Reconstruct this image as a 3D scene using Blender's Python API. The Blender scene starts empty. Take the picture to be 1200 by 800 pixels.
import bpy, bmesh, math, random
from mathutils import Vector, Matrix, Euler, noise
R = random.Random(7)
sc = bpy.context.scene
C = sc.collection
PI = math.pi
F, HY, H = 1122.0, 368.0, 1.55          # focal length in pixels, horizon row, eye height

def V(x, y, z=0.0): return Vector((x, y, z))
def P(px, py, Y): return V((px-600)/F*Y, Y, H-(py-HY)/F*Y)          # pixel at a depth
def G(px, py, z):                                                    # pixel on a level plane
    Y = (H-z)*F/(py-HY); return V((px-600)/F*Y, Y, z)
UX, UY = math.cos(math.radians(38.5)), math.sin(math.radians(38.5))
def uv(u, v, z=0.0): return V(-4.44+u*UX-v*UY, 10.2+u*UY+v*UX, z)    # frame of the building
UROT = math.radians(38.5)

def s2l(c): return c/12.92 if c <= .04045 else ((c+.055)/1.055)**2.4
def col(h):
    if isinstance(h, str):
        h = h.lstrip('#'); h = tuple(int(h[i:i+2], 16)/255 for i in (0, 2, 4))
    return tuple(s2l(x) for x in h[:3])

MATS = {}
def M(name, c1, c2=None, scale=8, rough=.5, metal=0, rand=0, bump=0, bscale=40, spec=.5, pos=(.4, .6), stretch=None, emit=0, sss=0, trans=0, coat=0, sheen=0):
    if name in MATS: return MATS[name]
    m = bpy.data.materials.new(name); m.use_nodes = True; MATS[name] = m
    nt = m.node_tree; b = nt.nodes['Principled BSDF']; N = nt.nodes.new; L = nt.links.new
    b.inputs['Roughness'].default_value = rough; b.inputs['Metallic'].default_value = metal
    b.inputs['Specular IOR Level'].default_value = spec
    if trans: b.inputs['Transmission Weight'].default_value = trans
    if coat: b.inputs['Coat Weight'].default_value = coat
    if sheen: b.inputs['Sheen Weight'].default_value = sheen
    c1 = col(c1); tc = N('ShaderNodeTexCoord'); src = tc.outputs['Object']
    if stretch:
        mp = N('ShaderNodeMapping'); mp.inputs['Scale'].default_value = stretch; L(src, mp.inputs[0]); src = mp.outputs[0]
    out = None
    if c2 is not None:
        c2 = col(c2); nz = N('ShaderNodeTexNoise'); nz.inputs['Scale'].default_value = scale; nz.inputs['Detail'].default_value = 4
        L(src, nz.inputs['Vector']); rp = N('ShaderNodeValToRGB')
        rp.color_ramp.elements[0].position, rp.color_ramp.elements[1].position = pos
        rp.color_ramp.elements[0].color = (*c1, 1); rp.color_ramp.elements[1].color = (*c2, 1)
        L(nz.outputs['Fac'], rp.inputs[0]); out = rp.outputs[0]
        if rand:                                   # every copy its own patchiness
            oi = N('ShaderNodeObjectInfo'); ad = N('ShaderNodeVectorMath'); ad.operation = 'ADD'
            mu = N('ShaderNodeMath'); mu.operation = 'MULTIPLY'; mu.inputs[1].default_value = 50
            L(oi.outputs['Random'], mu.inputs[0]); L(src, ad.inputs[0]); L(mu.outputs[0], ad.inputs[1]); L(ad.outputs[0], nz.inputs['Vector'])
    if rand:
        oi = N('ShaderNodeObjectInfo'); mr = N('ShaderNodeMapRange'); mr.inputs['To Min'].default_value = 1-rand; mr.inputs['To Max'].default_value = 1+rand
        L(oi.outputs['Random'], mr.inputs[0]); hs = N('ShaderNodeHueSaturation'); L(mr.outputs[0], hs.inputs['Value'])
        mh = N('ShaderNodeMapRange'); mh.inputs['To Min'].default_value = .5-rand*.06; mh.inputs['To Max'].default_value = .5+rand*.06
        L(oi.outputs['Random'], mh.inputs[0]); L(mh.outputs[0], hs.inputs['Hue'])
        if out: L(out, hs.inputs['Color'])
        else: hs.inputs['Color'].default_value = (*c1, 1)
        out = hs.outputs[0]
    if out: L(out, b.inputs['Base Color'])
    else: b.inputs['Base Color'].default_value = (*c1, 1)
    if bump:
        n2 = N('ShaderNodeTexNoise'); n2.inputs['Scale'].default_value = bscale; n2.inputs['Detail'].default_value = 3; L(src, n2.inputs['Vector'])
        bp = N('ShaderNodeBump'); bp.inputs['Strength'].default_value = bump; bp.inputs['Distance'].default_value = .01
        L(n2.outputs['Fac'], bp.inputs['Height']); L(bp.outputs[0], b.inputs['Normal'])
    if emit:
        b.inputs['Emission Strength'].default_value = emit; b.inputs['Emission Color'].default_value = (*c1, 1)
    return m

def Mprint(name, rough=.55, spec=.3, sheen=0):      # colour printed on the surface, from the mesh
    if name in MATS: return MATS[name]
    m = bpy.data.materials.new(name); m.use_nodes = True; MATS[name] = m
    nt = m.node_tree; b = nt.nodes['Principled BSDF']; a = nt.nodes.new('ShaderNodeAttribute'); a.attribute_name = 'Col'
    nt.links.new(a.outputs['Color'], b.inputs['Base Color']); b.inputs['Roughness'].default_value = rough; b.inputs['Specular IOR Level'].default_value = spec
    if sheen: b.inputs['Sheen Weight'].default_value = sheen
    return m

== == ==

(Aim of the exercise): Print from the first line through the line that contains "F, HY, H = 1122.0, 368.0, 1.55", please, including both, and leave out every line outside that stretch.

(Task result):
Reconstruct this image as a 3D scene using Blender's Python API. The Blender scene starts empty. Take the picture to be 1200 by 800 pixels.
import bpy, bmesh, math, random
from mathutils import Vector, Matrix, Euler, noise
R = random.Random(7)
sc = bpy.context.scene
C = sc.collection
PI = math.pi
F, HY, H = 1122.0, 368.0, 1.55          # focal length in pixels, horizon row, eye height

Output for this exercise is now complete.